Mary Joan Meagher is the producer/script writer for THE TIME OF OUR LIVES Cable TV Show.   Her web site address is: <http://www.originalhandmadehandbags.com>
11:45 am cdt

by Mary Joan Meagher                     CATCH THE LIGHT!

    This May is producing record levels of warmth, but what is getting my attention today is not the warmth but the light of the sun. It streams in the window, is captured by a prism I have placed on the window, and then is refracted into rainbows on the white ceiling. How welcome is sunlight after a dark Minnesota winter! We can always get away from the cold by turning on the furnace, but there’s nothing to turn on to chase away clouds or to lengthen short days. The sun is always scarce in a Minnesota winter, and we need to catch it when it’s here, and enjoy its beneficence.
    Albert Einstein said upon his retirement, “For the rest of my life, I want to reflect on what light is.”  Throughout his career as a physicist studying the relationship between fields of electromagnetic energy and gravity, light fascinated Einstein. He was noted to be a spiritual man by those who knew him and studied his work. He seemed to be driven by a quest to understand the nature of the universe. One of his most famous quotes says that we feel we are trapped here on earth as if in a prison, but that is a delusion. “Our task is to free ourselves from this prison by widening our circle of compassion to embrace all living creatures and the whole of nature in its beauty.” 
    Whether we feel entrapped by the darkness of winter or the darkness in our souls caused by something in our personal lives, the light of the sun and the beauty of nature can save us. When stress in your daily lives is dragging you down, get up and go outside. Enjoy the sun. Note the tracery of tree branches that stretches like black lace along the horizon. See the squirrels, busy on all but the coldest days, scampering across the ground, leaving footprints in the snow like white on white embroidery. The birds leave footprints also, tiny triangular imprints accompanied sometimes by the tracery of feathers brushed across the surface of the snow.
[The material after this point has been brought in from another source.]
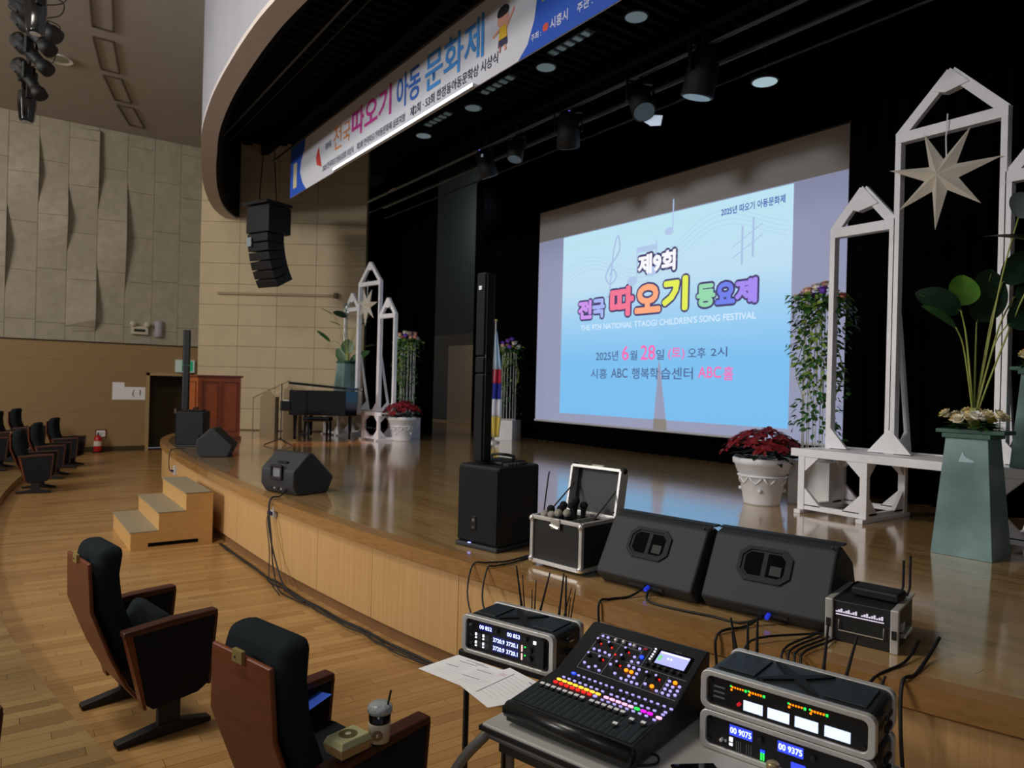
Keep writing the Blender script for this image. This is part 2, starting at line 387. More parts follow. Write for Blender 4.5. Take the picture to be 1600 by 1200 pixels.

All of these patterns are etched there by the working of sun and shadow, a painting in light.
    The psychologist, Carl Gustav Jung, says “As far as we can discern, the sole purpose of human existence is to kindle a light in the darkness of mere being.”  It is up to each individual to kindle this light for all those who are part of our daily lives. Stress is often produced by not living in accordance to one’s spiritual values. If we do not honor our relationships, if we abuse what we know is the truth, if we withhold love and compassion, our soul rebels, and our body produces stress reactions. We need to get outside, catch the light of the sun, and then kindle our own light within our soul. Once we have renewed our own spirit, we can share it with others.
    Life is light, and warmth, and love. We all have plentiful supply of those qualities. Make each twenty-four hours a gift to your associates by living each day with truth, sympathy, and unconditional love. Just as you turn your face to the sun to soak up its rays, so turn your face to others to give them the gift of your light with a smile, a word, or a glance of understanding. In the dark days of  winter, you can bring the light of spring to those who surround you. You, too, can leave a pattern of footprints that will be a painting in light.